▶ **GIVEN INSTRUCTION**: Only the lines from the one holding "2.0), seed=3, maxn=75)" through the one holding "seed=4, maxn=160, jy=.06)" are to be retyped, exactly as they appear, with both boundary lines included.
>> START
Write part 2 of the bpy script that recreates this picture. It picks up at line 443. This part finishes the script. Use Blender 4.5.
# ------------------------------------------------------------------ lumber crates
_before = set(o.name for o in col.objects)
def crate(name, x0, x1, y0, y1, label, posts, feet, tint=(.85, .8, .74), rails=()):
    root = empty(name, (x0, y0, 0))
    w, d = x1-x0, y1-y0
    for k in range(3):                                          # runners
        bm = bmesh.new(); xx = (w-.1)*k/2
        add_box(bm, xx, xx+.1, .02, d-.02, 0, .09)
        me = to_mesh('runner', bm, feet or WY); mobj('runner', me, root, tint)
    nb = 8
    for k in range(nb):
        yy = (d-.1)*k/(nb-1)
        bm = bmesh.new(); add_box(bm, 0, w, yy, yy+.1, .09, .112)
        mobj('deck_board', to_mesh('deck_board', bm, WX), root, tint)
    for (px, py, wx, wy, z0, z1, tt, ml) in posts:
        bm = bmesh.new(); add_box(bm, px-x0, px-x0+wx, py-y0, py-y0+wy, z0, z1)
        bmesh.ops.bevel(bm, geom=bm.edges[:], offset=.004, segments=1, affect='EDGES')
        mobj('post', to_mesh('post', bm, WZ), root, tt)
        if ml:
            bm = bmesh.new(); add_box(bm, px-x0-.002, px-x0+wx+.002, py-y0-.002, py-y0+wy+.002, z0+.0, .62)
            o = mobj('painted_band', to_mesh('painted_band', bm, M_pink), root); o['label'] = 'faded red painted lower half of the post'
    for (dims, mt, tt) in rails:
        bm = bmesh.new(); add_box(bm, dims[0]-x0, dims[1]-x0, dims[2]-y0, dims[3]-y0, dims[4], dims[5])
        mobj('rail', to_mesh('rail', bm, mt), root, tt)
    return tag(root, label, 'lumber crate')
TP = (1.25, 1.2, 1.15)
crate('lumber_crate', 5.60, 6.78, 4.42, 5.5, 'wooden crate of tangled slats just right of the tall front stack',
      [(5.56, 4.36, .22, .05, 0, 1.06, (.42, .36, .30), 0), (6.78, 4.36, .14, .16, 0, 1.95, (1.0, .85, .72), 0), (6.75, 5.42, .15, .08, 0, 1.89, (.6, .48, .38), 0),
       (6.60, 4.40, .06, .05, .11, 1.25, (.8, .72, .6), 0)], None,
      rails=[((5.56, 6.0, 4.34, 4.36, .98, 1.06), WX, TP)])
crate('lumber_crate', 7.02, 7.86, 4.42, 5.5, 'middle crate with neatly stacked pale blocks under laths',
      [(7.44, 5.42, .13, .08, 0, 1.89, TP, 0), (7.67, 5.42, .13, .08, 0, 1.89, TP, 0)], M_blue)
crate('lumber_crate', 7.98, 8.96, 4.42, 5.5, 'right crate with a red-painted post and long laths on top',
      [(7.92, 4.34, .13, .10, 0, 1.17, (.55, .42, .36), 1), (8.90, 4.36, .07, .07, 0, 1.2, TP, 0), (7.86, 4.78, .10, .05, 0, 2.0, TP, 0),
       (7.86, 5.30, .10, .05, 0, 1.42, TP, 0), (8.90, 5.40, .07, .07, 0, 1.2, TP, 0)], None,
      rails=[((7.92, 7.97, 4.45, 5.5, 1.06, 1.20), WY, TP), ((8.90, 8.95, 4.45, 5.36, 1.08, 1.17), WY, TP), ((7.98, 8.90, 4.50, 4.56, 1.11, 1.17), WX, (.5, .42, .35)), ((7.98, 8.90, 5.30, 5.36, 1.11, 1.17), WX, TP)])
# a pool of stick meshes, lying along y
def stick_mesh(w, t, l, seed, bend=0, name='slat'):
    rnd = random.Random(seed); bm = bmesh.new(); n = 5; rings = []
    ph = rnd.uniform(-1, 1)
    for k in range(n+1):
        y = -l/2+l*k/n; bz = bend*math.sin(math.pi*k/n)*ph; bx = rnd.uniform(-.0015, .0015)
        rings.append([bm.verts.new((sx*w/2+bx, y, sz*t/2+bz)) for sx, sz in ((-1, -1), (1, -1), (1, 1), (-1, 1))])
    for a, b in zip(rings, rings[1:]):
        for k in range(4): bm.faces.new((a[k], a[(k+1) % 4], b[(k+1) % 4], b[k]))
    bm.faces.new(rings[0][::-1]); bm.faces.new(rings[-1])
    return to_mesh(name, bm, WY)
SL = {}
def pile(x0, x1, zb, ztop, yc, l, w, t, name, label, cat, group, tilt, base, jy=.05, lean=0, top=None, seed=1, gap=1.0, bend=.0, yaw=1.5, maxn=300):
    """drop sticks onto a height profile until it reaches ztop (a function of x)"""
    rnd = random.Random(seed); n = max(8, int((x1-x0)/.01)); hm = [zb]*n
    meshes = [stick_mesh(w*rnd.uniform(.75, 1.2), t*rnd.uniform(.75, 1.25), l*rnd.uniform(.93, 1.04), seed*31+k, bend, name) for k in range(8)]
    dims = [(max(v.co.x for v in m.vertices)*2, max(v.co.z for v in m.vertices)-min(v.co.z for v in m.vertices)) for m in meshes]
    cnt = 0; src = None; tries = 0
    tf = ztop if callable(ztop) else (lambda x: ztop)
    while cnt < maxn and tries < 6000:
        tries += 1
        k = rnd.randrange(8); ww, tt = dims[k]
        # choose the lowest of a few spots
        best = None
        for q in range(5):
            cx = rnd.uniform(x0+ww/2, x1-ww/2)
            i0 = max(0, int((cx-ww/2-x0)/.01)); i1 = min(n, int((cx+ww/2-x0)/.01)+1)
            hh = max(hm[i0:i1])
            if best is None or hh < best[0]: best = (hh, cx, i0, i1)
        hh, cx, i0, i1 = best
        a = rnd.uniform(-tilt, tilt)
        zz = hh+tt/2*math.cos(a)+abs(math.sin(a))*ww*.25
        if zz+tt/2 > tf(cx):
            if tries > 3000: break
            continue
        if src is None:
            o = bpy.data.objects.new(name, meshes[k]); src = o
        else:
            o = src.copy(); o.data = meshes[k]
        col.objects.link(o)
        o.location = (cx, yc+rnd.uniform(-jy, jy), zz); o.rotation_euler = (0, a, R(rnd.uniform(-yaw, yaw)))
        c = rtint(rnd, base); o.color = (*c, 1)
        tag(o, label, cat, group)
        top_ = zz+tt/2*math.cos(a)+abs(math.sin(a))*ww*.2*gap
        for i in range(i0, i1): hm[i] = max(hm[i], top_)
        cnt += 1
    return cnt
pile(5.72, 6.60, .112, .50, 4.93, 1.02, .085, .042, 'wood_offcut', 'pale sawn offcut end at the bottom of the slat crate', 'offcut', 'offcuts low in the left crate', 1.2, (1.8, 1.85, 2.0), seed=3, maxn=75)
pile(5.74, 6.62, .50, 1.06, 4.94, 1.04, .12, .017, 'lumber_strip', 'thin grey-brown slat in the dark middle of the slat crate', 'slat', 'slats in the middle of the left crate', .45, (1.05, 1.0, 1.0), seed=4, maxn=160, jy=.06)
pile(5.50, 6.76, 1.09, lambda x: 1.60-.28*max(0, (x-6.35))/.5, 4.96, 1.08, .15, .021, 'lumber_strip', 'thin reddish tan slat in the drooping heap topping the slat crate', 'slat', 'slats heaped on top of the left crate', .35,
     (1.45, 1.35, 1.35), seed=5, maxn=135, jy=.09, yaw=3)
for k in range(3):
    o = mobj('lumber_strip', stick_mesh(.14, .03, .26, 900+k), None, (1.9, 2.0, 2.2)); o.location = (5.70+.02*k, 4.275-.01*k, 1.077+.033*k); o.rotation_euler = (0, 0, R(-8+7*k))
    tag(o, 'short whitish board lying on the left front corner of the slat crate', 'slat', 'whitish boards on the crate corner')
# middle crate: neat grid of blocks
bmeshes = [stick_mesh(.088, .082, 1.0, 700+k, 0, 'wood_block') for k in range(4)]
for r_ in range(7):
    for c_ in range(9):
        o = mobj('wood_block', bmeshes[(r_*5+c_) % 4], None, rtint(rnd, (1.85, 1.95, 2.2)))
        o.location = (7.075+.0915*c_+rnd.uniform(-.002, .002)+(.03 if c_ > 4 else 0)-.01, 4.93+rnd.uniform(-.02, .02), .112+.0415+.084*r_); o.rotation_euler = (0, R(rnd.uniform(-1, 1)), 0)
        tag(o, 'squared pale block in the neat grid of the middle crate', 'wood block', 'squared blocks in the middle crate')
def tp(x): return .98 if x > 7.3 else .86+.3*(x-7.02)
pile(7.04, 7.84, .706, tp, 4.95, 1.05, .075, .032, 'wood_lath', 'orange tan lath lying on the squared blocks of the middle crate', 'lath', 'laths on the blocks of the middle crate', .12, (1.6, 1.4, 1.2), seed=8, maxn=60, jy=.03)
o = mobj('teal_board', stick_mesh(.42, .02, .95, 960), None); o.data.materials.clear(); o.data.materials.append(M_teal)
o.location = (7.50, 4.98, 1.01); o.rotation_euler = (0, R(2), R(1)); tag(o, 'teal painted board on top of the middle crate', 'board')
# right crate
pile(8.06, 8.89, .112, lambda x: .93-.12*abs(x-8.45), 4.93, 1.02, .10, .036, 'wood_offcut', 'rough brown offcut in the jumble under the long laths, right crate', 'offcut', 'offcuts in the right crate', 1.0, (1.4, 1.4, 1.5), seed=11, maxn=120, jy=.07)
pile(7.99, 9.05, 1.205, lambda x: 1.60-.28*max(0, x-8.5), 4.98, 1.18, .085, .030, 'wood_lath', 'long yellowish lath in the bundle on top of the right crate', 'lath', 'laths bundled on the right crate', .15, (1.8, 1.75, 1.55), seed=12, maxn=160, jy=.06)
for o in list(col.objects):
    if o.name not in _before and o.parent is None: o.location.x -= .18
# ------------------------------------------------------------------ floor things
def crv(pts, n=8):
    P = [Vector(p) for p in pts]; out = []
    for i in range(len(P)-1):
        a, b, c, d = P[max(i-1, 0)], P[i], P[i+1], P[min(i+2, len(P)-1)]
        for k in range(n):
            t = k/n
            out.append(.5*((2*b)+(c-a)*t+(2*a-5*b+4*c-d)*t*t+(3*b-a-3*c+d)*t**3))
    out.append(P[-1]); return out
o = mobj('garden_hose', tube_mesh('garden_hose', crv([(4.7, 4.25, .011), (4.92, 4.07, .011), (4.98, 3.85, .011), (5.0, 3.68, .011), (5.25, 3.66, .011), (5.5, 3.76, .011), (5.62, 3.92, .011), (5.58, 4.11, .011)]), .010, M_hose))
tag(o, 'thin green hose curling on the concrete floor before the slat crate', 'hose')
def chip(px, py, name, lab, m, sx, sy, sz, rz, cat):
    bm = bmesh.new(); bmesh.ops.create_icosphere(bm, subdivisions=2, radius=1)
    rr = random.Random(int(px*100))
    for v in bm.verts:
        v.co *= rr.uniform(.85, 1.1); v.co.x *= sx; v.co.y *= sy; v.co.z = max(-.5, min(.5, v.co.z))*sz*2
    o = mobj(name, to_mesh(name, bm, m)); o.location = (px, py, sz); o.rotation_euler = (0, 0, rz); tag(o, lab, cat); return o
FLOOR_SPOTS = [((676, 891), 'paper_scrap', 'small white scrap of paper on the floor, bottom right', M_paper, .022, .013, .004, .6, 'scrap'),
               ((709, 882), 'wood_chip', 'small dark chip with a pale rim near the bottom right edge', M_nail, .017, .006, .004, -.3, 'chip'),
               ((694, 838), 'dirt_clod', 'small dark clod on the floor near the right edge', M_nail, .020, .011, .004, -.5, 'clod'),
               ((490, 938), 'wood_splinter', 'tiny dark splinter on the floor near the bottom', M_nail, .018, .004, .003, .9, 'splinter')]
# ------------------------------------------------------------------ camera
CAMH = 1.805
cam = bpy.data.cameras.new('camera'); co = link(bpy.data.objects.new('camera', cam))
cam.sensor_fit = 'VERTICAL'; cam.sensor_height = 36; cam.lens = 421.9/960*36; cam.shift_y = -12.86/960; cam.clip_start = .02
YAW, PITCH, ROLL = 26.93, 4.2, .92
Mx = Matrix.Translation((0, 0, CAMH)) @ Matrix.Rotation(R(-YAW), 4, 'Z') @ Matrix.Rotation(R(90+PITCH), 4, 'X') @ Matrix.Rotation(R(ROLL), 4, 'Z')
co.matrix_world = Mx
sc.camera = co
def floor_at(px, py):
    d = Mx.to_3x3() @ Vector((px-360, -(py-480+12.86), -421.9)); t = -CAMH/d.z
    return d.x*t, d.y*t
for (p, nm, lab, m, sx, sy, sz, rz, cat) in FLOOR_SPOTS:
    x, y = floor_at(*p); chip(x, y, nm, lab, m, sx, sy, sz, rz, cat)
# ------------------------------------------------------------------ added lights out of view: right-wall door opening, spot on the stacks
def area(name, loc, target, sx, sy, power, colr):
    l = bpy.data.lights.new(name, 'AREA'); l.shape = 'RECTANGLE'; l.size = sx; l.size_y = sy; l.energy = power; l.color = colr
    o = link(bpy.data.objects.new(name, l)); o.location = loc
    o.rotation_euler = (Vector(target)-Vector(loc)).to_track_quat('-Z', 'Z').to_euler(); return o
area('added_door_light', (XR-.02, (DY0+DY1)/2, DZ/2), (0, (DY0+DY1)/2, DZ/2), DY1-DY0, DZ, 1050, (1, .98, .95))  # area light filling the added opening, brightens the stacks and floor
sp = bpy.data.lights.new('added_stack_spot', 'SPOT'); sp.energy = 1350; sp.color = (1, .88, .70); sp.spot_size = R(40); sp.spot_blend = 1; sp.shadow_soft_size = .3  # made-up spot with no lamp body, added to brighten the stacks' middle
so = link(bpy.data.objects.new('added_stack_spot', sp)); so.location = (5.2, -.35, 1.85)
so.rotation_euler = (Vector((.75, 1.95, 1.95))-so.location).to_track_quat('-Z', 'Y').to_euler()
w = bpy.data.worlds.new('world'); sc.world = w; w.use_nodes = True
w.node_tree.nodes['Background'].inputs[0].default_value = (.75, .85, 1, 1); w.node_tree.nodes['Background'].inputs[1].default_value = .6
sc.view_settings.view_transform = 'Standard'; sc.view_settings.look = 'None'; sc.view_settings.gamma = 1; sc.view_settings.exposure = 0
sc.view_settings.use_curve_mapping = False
>> END
▶ **RESPONSE**:
pile(5.72, 6.60, .112, .50, 4.93, 1.02, .085, .042, 'wood_offcut', 'pale sawn offcut end at the bottom of the slat crate', 'offcut', 'offcuts low in the left crate', 1.2, (1.8, 1.85, 2.0), seed=3, maxn=75)
pile(5.74, 6.62, .50, 1.06, 4.94, 1.04, .12, .017, 'lumber_strip', 'thin grey-brown slat in the dark middle of the slat crate', 'slat', 'slats in the middle of the left crate', .45, (1.05, 1.0, 1.0), seed=4, maxn=160, jy=.06)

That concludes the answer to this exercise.